DNAinfo Reporter/Producer

LOWER MANHATTAN — An education advocacy group released a report Tuesday claiming that 50,000 out of the 130,000 seats the Education Department said were added over the last 12 years are unaccounted for.

On the steps of the Tweed Courthouse — the headquarters for the D.O.E. — members of Campaign for Fiscal Equity (CFE) were joined by city leaders in unveiling the highly critical study, called "Capacity Counts: Demonstrating the Need for Adequate, Transparent Data."

The report says that it can only account for 80,000 seats worth of new school construction and suspects that Education Department officials are making up the difference by counting re-purposed space — such as converted libraries, art rooms and science rooms — as new classroom space. By doing so, schools are able to report that they have a higher capacity for students than is actually true, according to the CFE.

"CFE is concerned that many 'new' seats that are added to schools' totals seem to be replacing valuable learning space instead of adding to it," said Helaine Doran, deputy director of CFE and the author of the report.

"The city takes away a library or an art studio to add another classroom as a stop-gap measure to reduce the appearance of overcrowding, and our kids suffer the consequences," she said.

A D.O.E. spokesperson called the study "deeply flawed" in a statement, and said the CFE ignored "the wide variety of ways we've created new school space around the City and how school leaders use buildings differently from year to year."

The D.O.E. added that the report under-counted the number of new seats by nearly 60,000.

But Manhattan Borough President Scott Stringer said Tuesday that the CFE's report is very clear in showing that there are tens of thousands of missing school seats for city students.
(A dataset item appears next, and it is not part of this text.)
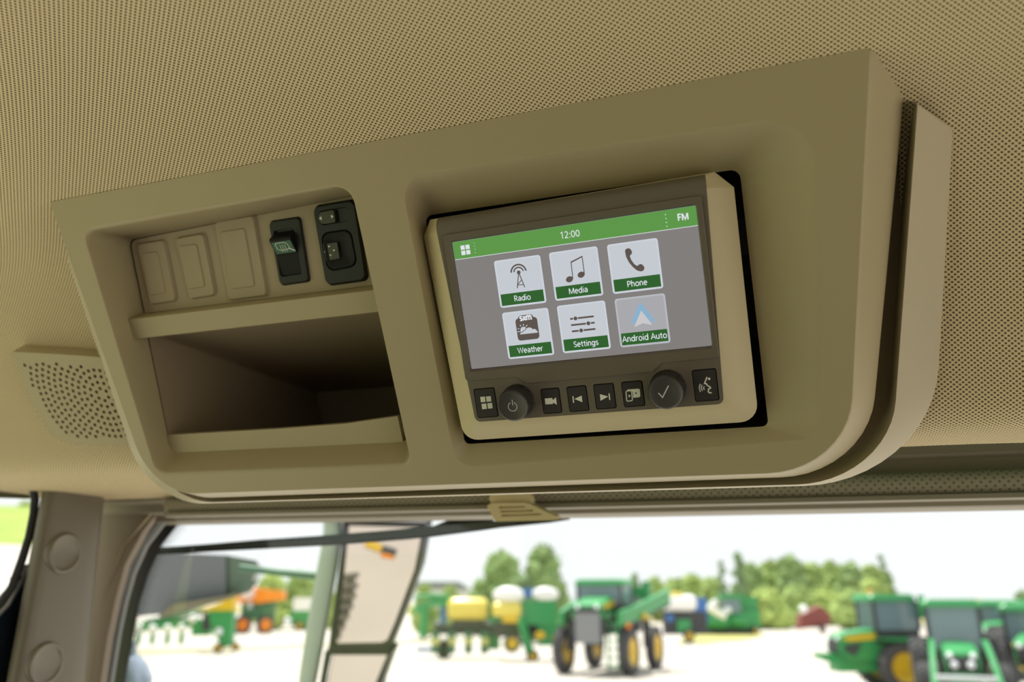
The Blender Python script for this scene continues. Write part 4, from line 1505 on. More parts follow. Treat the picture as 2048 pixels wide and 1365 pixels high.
fan('road_slope', 'gravel', [(13, 0), (22, 1.6), (34, 4.0), (46, 6.3)], 'pale gravel road climbing left of the cab', 'road')
fan('lawn', 'grass', [(46, 6.3), (58, 8.1), (64, 8.6), (72, 10.0), (84, 11.7), (120, 13.5)], 'green grass bank above the gravel road left of the cab', 'grass')
b = MB(); b.add([(-6, -160, 0.04), (-120, -160, 0.04), (-120, -4, 0.04), (-12.5, 5, 0.04), (-6, 4, 0.04)], [(0, 4, 3, 2, 1)], False)  # grass out of view, added to bounce green light into the cab
tag(b.build('bounce_lawn', 'grass'), 'unseen green lawn added left of the machine for its bounce light', 'grass', kind='structure')
patch('field', [(-400, 260), g(300, 1228).xy, g(700, 1228).xy, g(1000, 1236).xy, g(1300, 1246).xy, g(1545, 1252).xy, g(1800, 1250).xy, (300, 130), (600, 1400), (-400, 1400)], 'dry', 'pale dry grass field behind the parked machines')
patch('verge', [g(1360, 1288).xy, g(1480, 1284).xy, g(1535, 1272).xy, g(1500, 1262).xy, g(1370, 1266).xy], mat('verge_grass', (0.42, 0.40, 0.13, 1), 0.95), 'yellow green grass verge in front of the parked combine', 0.03)
patch('kerb_grass', [g(250, 1312).xy, g(600, 1297).xy, g(870, 1285).xy, g(870, 1281).xy, g(600, 1291).xy, g(250, 1305).xy], mat('edge_grass', (0.38, 0.34, 0.2, 1), 0.95), 'thin dry grass line crossing the gravel in front of the planters', 0.03)

# ================================================================== PARKED MACHINES
RH = Vector((cos(YAW), sin(YAW), 0)); FH = Vector((-sin(YAW), cos(YAW), 0))


def place(px, py, left, towards):
    """matrix at a ground sight point; the machine faces 'left' of the view and 'towards' the viewer"""
    p = on_ground(px, py)
    tw = Vector((CAM.x - p.x, CAM.y - p.y, 0)).normalized()
    lf = Vector((tw.y, -tw.x, 0))
    f = (lf * left + tw * towards).normalized()
    l = Vector((0, 0, 1)).cross(f)
    q = (py - 1122.0) / (py - 1195.0)
    return Matrix(((f.x * q, l.x * q, 0, p.x), (f.y * q, l.y * q, 0, p.y), (0, 0, q, 0), (0, 0, 0, 1)))


def ppm(mw):
    return (mw.translation - CAM).dot(FWD) / FPX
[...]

He took an optimistic, if slightly sarcastic, view of the incoming D.O.E. chief's ability to address the issue.

"We are very lucky that our new chancellor, Cathie Black, has a background in publishing, because she will be able to determine that this 'Blue Book' is a work of fiction, not fact," he said, referring to the DOE's Enrollment Capacity Utilization reports, which specify how much classroom space is available in each school.

Councilman Robert Jackson said the CFE's report backed his claim that a recently approved five-year D.O.E. capital plan stating that no new classroom seats were needed in Manhattan — except in District 2, which includes the Upper East Side, Tribeca, Gramercy Park, Soho, and the West Village — is "not real."

Based on the CFE's findings, City Comptroller John Liu announced Tuesday that his office had begun an audit of the Enrollment Capacity Utilization reports.

"There has been much fanfare in recent years about 'new school openings,' yet parents, teachers and principals have seen little alleviation in overcrowding," Liu said in a statement. "The first step is to ensure the accuracy and reliability of data on current school capacity."